I did not always appreciate Chabad. Their “mitzvah tank” RV that would come to Hoshaya and blare “Mashiach!” down the street, irritated me. The Chabad passion for spreading Judaism everywhere and at any time did not always square with my secular kibbutz upbringing.

But over time, I learned to appreciate and even like them, largely thanks to family trips abroad. When we needed kosher food and a place for Shabbat or a holiday, we could always rely on Chabad. After a while, my children would ask to join them for a Shabbat. It was part of the vacation experience.

Chabad provides far more than just Judaism. When an Israeli is robbed in Argentina, Chabad helps. When an Israeli gets into trouble on a trek in the Himalayas, a Chabad emissary comes with the rescue helicopter. Chabad emissaries provides assistance in places where no other Israeli or Jewish organization is found – not the foreign ministry, Mossad nor a Jewish federation.

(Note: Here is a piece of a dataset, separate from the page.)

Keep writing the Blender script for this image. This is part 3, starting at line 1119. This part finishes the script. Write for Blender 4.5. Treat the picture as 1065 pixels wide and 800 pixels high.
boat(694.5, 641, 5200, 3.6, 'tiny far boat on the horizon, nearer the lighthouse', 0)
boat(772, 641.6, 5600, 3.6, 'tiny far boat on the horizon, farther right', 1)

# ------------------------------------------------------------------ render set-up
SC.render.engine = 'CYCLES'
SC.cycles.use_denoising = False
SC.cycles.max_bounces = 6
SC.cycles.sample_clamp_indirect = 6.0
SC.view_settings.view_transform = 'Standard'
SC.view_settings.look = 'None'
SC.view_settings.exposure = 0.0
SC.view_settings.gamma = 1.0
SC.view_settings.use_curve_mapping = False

More than 4,000 Chabad emissaries worldwide, without institutional support, wrestle for every Jewish soul. One leader of a major Jewish community in the United States told me, “A few years ago, we built a beautiful Hillel (home on campus for Jews in universities) for $5 million. Today, the Hillel is half-empty, while Chabad has just built their fourth Chabad house in a part of the city with hardly any Jewish families. In a few years, there will be lots of Jews there.”

We cannot yet fully assess the influence of Chabad on the Jewish People, but it is clear that Chabadniks are at the forefront of the modern struggle to safeguard the Jewish spark around the world. Their way is warm and inclusive, and has proven itself successful – and of course, we can all learn a lesson or two from them about fundraising.